ProAV has become part of the IT infrastructure. The problem is that in most organizations, it’s still not treated as such.
In most environments, IT infrastructure is carefully managed: servers, networks, endpoints, security, monitoring.
At the same time, there is a category of equipment that often falls outside this control: displays, audio systems, and video conferencing equipment from the ProAV space.
These are no longer “peripherals.”
They are network-connected devices, with IP addresses, operating systems, and remote access capabilities.
Where the Problem Appears
In practice, we frequently see:
- ProAV devices without centralized management
- Unsecured remote access or default passwords
- Lack of network segmentation (no dedicated VLAN)

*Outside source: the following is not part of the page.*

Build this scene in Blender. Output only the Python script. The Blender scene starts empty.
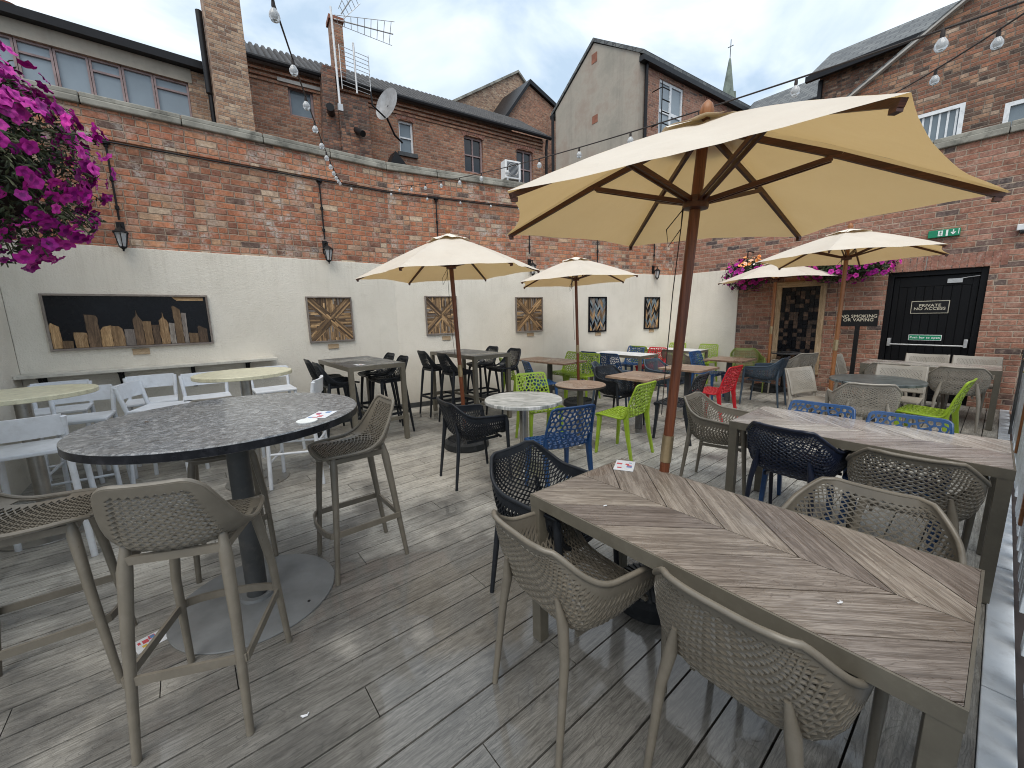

- Video traffic impacting network performance
- No monitoring (you don’t know when a device goes offline)
For IT teams, this means:
- security risks
- lack of control
- reactive instead of proactive interventions
What Needs to Change
Organizations that handle this correctly make a simple shift: they treat ProAV as part of the IT infrastructure.
This means:
- all devices are integrated into the network in a controlled way
- centralized management (monitoring, updates, control)
- security policies applied (access, authentication, segmentation)
- standardization across locations
From One-Off Projects to Infrastructure
The real difference is not technical, but in approach:
X “we install a video conferencing system”
X “we add some displays”
vs.
✔ “we deploy network-managed ProAV endpoints”
✔ “we extend the IT infrastructure with a controlled ProAV layer”
The Result
- full visibility over all devices
- fewer on-site interventions
- improved security
- easy scalability (tens or hundreds of locations)
Conclusion
ProAV is no longer a separate project.
It is an extension of the IT infrastructure.
And the organizations that understand this are the ones that scale without chaos.